The A-Team Dymystifies Colocation

Content for our morning notes is often difficult to acquire.  We scan many different sources and often find details of questionable practices buried deep within detailed exchange filings with the SEC.  But every once in a while we are handed a gift.  Such is the case with today’s note.  Yesterday, we received an e-mail from a vendor alerting us to a new white paper from NYSE Technologies titled “Demystifying Exchange Colocation“.  Most people would have hit delete faster than you can say nanosecond.  But we, on the other hand, could not wait to download this paper.  We were expecting lots of red meat and we were not disappointed.

The paper was actually written for NYSE Technologies written by a consultant firm called the A-Team Group (Not sure if Mr. T works with them).  It appears that the point of the paper was to inform potential clients of new technologies which could help smaller HFT’s circumvent the cost
of co-location.  Rather than focus on their “solution”, we focused on their “problem” -co-location.

The following are direct quotes from the paper.  We wish we could take credit for them but the A-Team is responsible for these:

It’s been accepted among the majority of market practitioners that colocation of a firm’s
trading systems at the same physical facility as the execution venue’s matching engines is the optimal solution to the latency challenge.”

“But to date, colocation hasn’t been the default solution for many market players, chiefly because of its cost. Rather, it’s been the better-resourced market practitioners who have been able to take advantage of its clear benefits.
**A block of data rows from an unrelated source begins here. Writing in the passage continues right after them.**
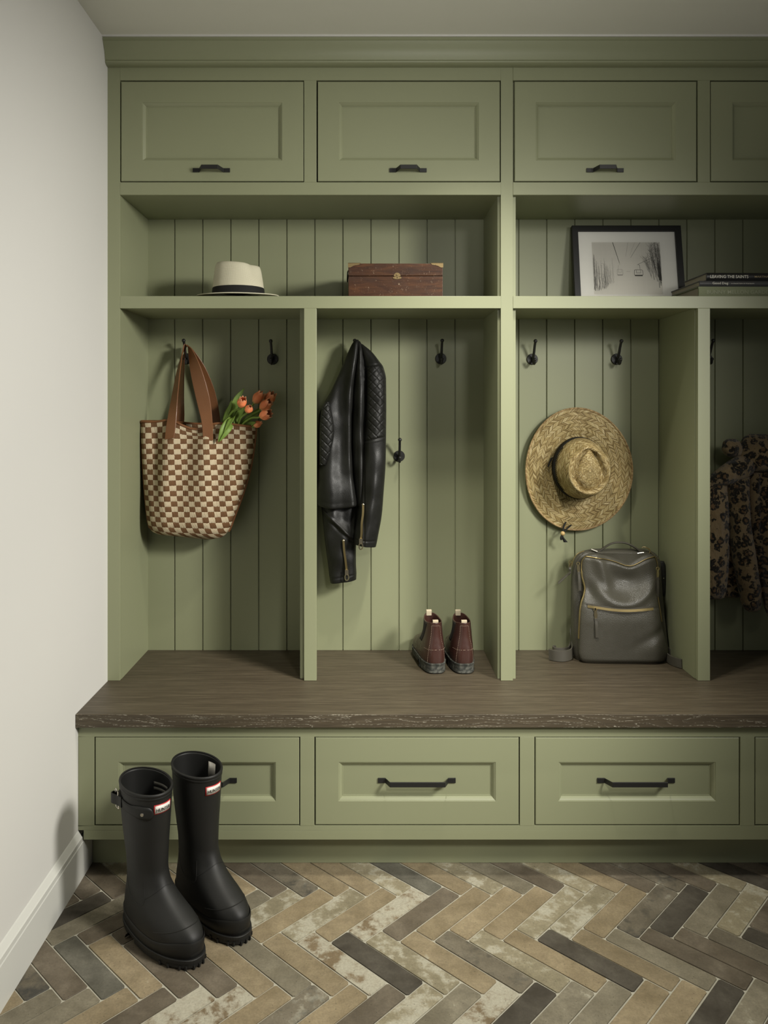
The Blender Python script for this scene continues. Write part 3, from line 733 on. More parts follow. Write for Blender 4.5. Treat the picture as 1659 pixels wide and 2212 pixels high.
def chair_(u, v, s, g):                                   # chairlift seat hanging from its cable
    stroke([(u - .055*s, v - .02), (u - .06*s, v + .06), (u - .05*s, v + .09), (u + .05*s, v + .09), (u + .062*s, v + .06), (u + .058*s, v - .01), (u + .045*s, v - .025), (u - .045*s, v - .025), (u - .055*s, v - .01)], .0012*s, .0012*s, g, 4)
    stroke([(u - .05*s, v + .083), (u + .055*s, v + .083)], .0045*s, .0045*s, g, 4); stroke([(u - .03*s, v - .02), (u - .03*s, v + .035), (u + .03*s, v + .035), (u + .03*s, v - .02)], .0009*s, .0009*s, g, 4)
chair_(.665, .555, 1.05, .09); stroke([(.655, .43), (.685, .44), (.69, .53)], .0011, .0011, .10, 4)
chair_(.395, .545, .70, .36); stroke([(.375, .44), (.375, .52)], .0007, .0007, .42, 4); stroke([(.49, .56), (.545, .565)], .0009, .0009, .44, 4)
pr.xf(FM)
_n = NT('photo_print', .5, spec=.3); _n.base(_n.attr('col')); M_PRINT = _n.mat
build('photo_print', pr, M_PRINT, t, smooth=False, label='black and white print of chairlifts between bare trees')
gl = bpy.data.materials.new('picture_glass'); gl.use_nodes = True; nt_ = gl.node_tree; nt_.nodes.remove(nt_.nodes['Principled BSDF'])
mx = nt_.nodes.new('ShaderNodeMixShader'); tr = nt_.nodes.new('ShaderNodeBsdfTransparent'); gs = nt_.nodes.new('ShaderNodeBsdfGlossy'); gs.inputs['Roughness'].default_value = .02
fz = nt_.nodes.new('ShaderNodeFresnel'); fz.inputs['IOR'].default_value = 1.45
nt_.links.new(fz.outputs[0], mx.inputs[0]); nt_.links.new(tr.outputs[0], mx.inputs[1]); nt_.links.new(gs.outputs[0], mx.inputs[2]); nt_.links.new(mx.outputs[0], nt_.nodes['Material Output'].inputs[0])
g_ = MB().poly(rg([(fb*.9,fb*.9),(W_-fb*.9,fb*.9),(W_-fb*.9,H_-fb*.9),(fb*.9,H_-fb*.9)], fd*.18)); g_.xf(FM)
build('glass', g_, gl, t, smooth=False)
# --- three books
M_BKBLACK = plain('black_dust_jacket', (.011,.011,.010,1), .35); M_BKGREY = plain('grey_dust_jacket', (.060,.060,.060,1), .45)
_n = NT('green_book_cloth', .8, spec=.2); _n.base(_n.mix(_n.noise(_n.coord(), 500, 2), (.20,.225,.13,1), (.28,.30,.19,1))); M_BKGREEN = _n.mat
M_INK = plain('ivory_lettering', (.70,.68,.58,1), .6); M_GOLD = plain('tan_lettering', (.38,.30,.15,1), .5); M_EMB = plain('blind_stamped_lettering', (.33,.35,.23,1), .6)
def book(label, loc, w, d, h, rot, cover, texts, page_in=.004):
    """loc = front-left bottom corner, spine faces the room"""
    t = thing('book', label, 'book', loc, 'books stacked flat on the upper shelf', math.radians(rot))
    b = .0026; r = h / 2
    c = MB(); c.box(0, w, 0, d, 0, b); c.box(0, w, 0, d, h - b, h)
    n = 8; out = [(-.004 * math.sin(PI * i / n), b*0 + h * i / n) for i in range(n + 1)]; inn = [(.003, h - b), (.003, b)]
    c.loft([[(x, y, z) for y, z in out + inn] for x in (0, w)])
    build('cover', c, cover, t, smooth=False, local=True)
    build('pages', MB().box(page_in, w - page_in, .0031, d - .003, b, h - b), M_PAPER, t, smooth=False, local=True)
    for s, cx, cw, ch, m, bold in texts:
        tx = MB(); add_text(tx, s, cw, lambda x, y: (cx + x, -.0048 + .0016 * (y / (h/2)) ** 2, h * .5 + y), ch, bold)
        build('spine_lettering', tx, m, t, smooth=False, local=True)
    return t
YS = 2.418; S_ = YS / F
xb, xm, xt_ = X(1508.5, YS), X(1510.8, YS), X(1525.7, YS)
hb = Z(618.9, YS) - ZSHELF - .0006; hm = Z(606.5, YS) - Z(618.9, YS) - .0004; ht = Z(589.2, YS) - Z(606.5, YS) - .0004
cxp = lambda px, x0: X(px, YS) - x0
book('thick sage green cloth book at the bottom of the shelf stack', (xb, YS, ZSHELF + .0004), .300, .205, hb, 1.0, M_BKGREEN, [('BUNNY MELLON GARDEN', cxp(1597, xb), .205, .0115, M_EMB, .004)])
book('thin grey book lying in the middle of the shelf stack', (xm, YS, ZSHELF + .0008 + hb), .290, .245, hm, 1.0, M_BKGREY, [('Good Dog', cxp(1555, xm), .0492, .0098, M_INK, .012), ('A COLLECTION OF PORTRAITS', cxp(1603.5, xm), .072, .0032, M_INK, .008)], .003)
book('black book on top of the shelf stack', (xt_, YS, ZSHELF + .0012 + hb + hm), .235, .165, ht, 1.2, M_BKBLACK, [('LEAVING THE SAINTS', cxp(1574.5, xt_), .1195, .0098, M_INK, .010), ('MARTHA BECK', cxp(1655.5, xt_), .0745, .0058, M_GOLD, .008)])
# ---------------------------------------------------------------- woven tote and tulips
YTO = 2.600
t = thing('tote_bag', 'brown and cream checked woven tote hanging by tan leather straps from a hook', 'tote bag', P(410, 1160, YTO), None)
rows = [(914, 304, 553, YTO, .030, .030), (940, 305.5, 551.5, YTO, .040, .040), (1000, 309, 543, YTO, .052, .050), (1050, 312.5, 530, YTO, .060, .056), (1090, 316, 516, YTO, .064, .058),
        (1120, 319.5, 504, YTO, .064, .058), (1138, 323, 496, YTO, .058, .054), (1149, 330, 487, YTO, .046, .044), (1156, 344, 474, YTO, .026, .026), (1159, 366, 452, YTO, .008, .008)]
def tote_fold(u, v, px, py):
    w = sstep(0, .15, v) * (1 - .75 * sstep(.55, 1.0, v))
    d = -.016 * gauss(px - (338 + 10*v), 13) * (1 - v) + .010 * gauss(px - (372 - 8*v), 16) * (.4 + v) + .013 * gauss(px - (447 + 8*v), 20) * (1 - .4*v)
    d += -.014 * gauss(px - (412 - 6*v), 24) * (1 - .3*v) - .009 * gauss(px - (485 - 12*v), 18) * (1 - .5*v) + .005 * math.sin(px * .085 + v * 5)
    return d * (.25 + .75*w)
def tote_rim(u, v, front):
    k = (1 - sstep(0, .16, v))
    if front: f = -3 + 16 * gauss(u - .50, .15) + 10 * sstep(.6, 1.0, u) - 5 * gauss(u - .27, .08) - 2 * gauss(u - .64, .06)
    else: f = -4 + 8 * sstep(.5, 1, u) + 6 * gauss(u - .5, .2)
    return f * k + 9 * sstep(.75, 1, v) * (u - .3)
mb = MB(); rr = rowloft(mb, rows, 60, 56, 2.5, tote_fold, tote_rim, cap0=False)
# weave coordinates: columns about 12.7 px wide, rows about 11 px tall
for i, u in enumerate(mb.uv):
    if u: mb.uv[i] = [(a * 100 / 12.7 + .0, b * 245 / 11.0) for a, b in u]
build('woven_body', mb, M_WEAVE, t, solid=.003, angle=180)
Mtrim = M_TAN
rim = rr[0]; n = len(rim)
build('rim_binding', MB().tube([rim[i % n] for i in range(n + 1)], .0042, 8, cap=False), Mtrim, t)
nf = 56
for side, idx in (('l', 0), ('r', nf)):
    path = [r[idx] + Vector((-.001 if idx == 0 else .001, 0, 0)) for r in rr[:-4]]
    build('side_piping', MB().tube(path, .0040, 8), Mtrim, t)
def strap(pts, wid, th=.0032):
    path = spline([p for p in pts], 40); ws = spline(wid, 40)
    return MB().ribbon(path, lambda q: ws[min(40, int(round(q * 40)))], th)
tip = P(401.5, 744, 2.640)
# front handle: left leg turned edge-on, right leg facing the room
fl = [P(366, 948, 2.553), P(370, 915, 2.556), P(377, 860, 2.578), P(386, 800, 2.604), P(393.5, 765, 2.622), P(399, 747.5, 2.630), P(405, 746.5, 2.630), P(411.5, 758, 2.616), P(423, 800, 2.596), P(438, 860, 2.580), P(447, 910, 2.556), P(449.5, 952, 2.548)]
fw = [Vector((.0165, -.004, .003)), Vector((.017, -.004, .003)), Vector((.0135, -.010, .003)), Vector((.009, -.013, .003)), Vector((.005, -.016, .003)), Vector((.002, -.017, .004)), Vector((.002, -.017, -.002)), Vector((.010, -.014, .003)), Vector((.020, -.008, .006)), Vector((.0225, -.003, .006)), Vector((.018, 0, .003)), Vector((.0165, 0, .001))]
build('front_strap', strap(fl, fw), M_TAN, t)
bl = [P(385, 935, 2.637), P(388, 900, 2.640), P(391, 850, 2.645), P(394, 800, 2.648), P(398, 765, 2.650), P(401, 749, 2.650), P(406, 748, 2.650), P(414, 762, 2.650), P(432, 800, 2.650), P(452, 850, 2.646), P(464, 900, 2.640), P(467, 940, 2.637)]
bw_ = [Vector((.016, .002, 0))]*2 + [Vector((.012, -.009, 0)), Vector((.009, -.012, 0)), Vector((.004, -.014, 0)), Vector((.002, -.013, .002)), Vector((.002, -.013, -.002)), Vector((.012, -.010, .004)), Vector((.020, -.004, .008)), Vector((.020, 0, .006)), Vector((.017, 0, .003)), Vector((.016, 0, 0))]
build('rear_strap', strap(bl, bw_), M_TAN, t)
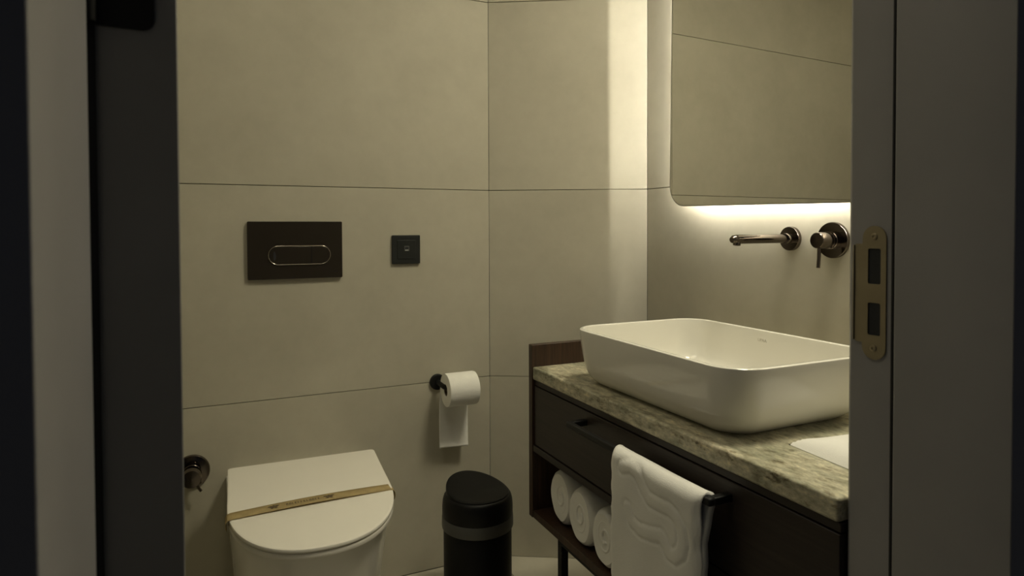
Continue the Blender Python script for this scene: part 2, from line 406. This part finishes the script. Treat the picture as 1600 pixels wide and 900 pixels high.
# ------------------------------------------------------------------ backlit mirror
ym0, ym1, zm0, zm1 = .72, 1.503, 1.1205, 1.99
XM = 1.206; MYAW = 1.75
mr = tag(empty('mirror', (XC, (ym0+ym1)/2, zm0)), 'frameless backlit mirror with rounded corners above the washbasin', 'mirror')
ML = Matrix.Translation((0, 0, 0))
cyM = (ym0+ym1)/2
def yz_prism(pts, x0, x1):
    bm = bmesh.new(); a = [bm.verts.new((x0, y, z)) for y, z in pts]; b = [bm.verts.new((x1, y, z)) for y, z in pts]
    bm.faces.new(a); bm.faces.new(b[::-1])
    for i in range(len(pts)): j = (i+1) % len(pts); bm.faces.new((a[i], a[j], b[j], b[i]))
    return bm
hw, hh = (ym1-ym0)/2, zm1-zm0
g = obj('glass', yz_prism(rrect(-hw+.0012, hw-.0012, .0012, hh-.0012, .0588, 12), XM-XC, XM-XC+.003), 'mirror', mr)
obj('glass_edge', yz_prism(rrect(-hw-.0006, hw+.0006, -.0006, hh+.0006, .0606, 12), XM-XC+.0004, XM-XC+.0046), 'back', mr)
IN = .050
obj('housing', bx(XM-XC+.0046, -.003, -hw+IN+.004, hw-IN-.004, IN-.0145, hh-IN-.004), 'back', mr)
xl0, xl1 = -.0205, -.0185
for nm, a in (('led_strip', (xl0, xl1, hw-IN-.003, hw-IN, IN-.012, hh-IN-.02)), ('led_strip', (xl0, xl1, -hw+IN, -hw+IN+.003, IN+.02, hh-IN-.02)),
              ('led_strip', (-.0277, -.0267, -hw+IN+.02, hw-IN-.02, IN-.018, IN-.015)), ('led_strip', (xl0, xl1, -hw+IN+.02, hw-IN-.02, hh-IN-.003, hh-IN))):
    obj(nm, bx(*a), 'led', mr)
mr.rotation_euler = (math.radians(0.9), 0, math.radians(MYAW))
mr.location = (XC - .0005, (ym0+ym1)/2, zm0)

# ------------------------------------------------------------------ towel over the drawer pull
EMB = [(971.0,730),(982.7,728.5),(994.4,741),(1002.5,762),(1013,780),(1029.4,789),(1043.4,796),(1055,809),(1063,828),(1065,849),(1062,865),(1053,871),(1043,864),(1037.5,849),(1032,838),(1015,833.5),(999,828),(985,815),(980,793)]
def pix_plane(u, v, X):
    d = _F + _R2*((u-800)/F_PX) - _U2*((v-Y0)/F_PX); t = X/d.x; P = Vector((0, 0, CAM_H)) + d*t
    return P.y, P.z
XT = .6445
cl = [pix_plane(u, v, XT) for u, v in EMB]
def dseg(y, z):
    best = 9
    for (a, b), (c, d) in zip(cl, cl[1:]):
        ex, ez = c-a, d-b; t = max(0, min(1, ((y-a)*ex+(z-b)*ez)/(ex*ex+ez*ez+1e-12)))
        best = min(best, math.hypot(y-a-ex*t, z-b-ez*t))
    return best
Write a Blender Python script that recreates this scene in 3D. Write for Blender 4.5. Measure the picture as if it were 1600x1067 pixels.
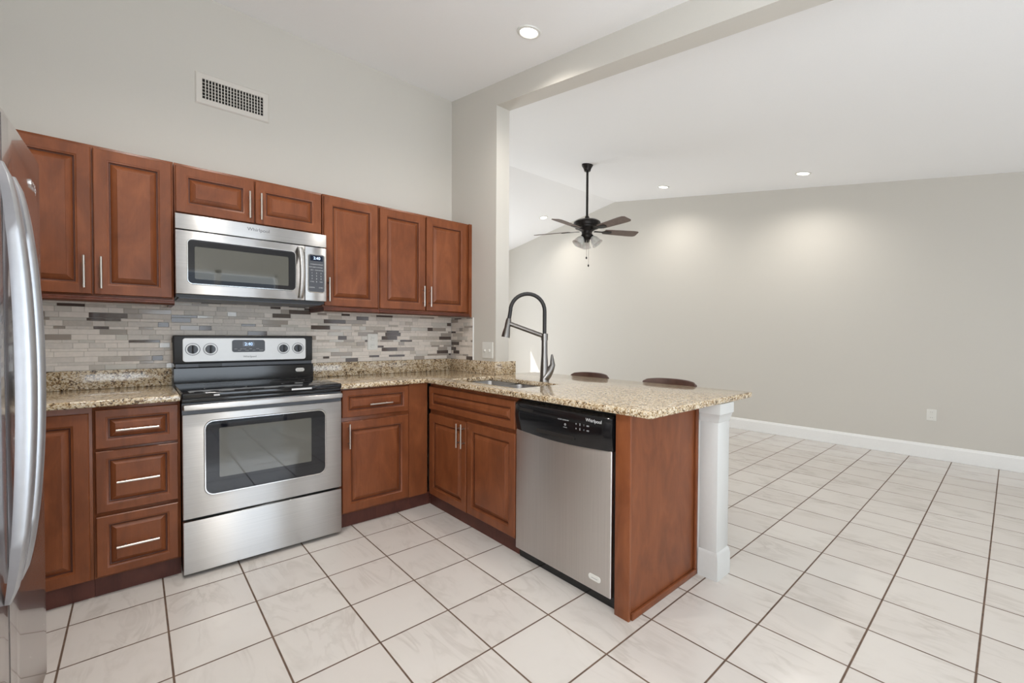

The cost of colocation can be substantial – – the practice has historically required significant investments in equipment, space and line rentals, and ongoing management and
maintenance.”

“Chiefly as a result of these cost factors, many players have been unable to take advantage of colocation.  This places them at a trading disadvantage to their larger, better resourced peers, which are able to rest assured that their colocated trading engines have as good a chance as any of completing a trading strategy as designed, significantly boosting the profitability of their trading operations.”

Aren’t you happy to hear that the large, deep pocketed HFT’s can go to sleep at night and” rest assured” that they have the best system with the fastest speed possible?  Aren’t you happy that these better resourced, upper class HFT’s have the technology to ensure that they can see orders before most other investors and make almost risk free profits everyday?

We constantly hear from the exchanges that anybody can co-locate and anybody can subscribe to the private data feeds that some exchanges sell.  But as the A-Team tells us “many players are unable to take advantage of co-location” and are “at a trading disadvantage” to their “well-resourced peers” because of the high cost of colocation.  Sounds like a two-tiered market structure to us.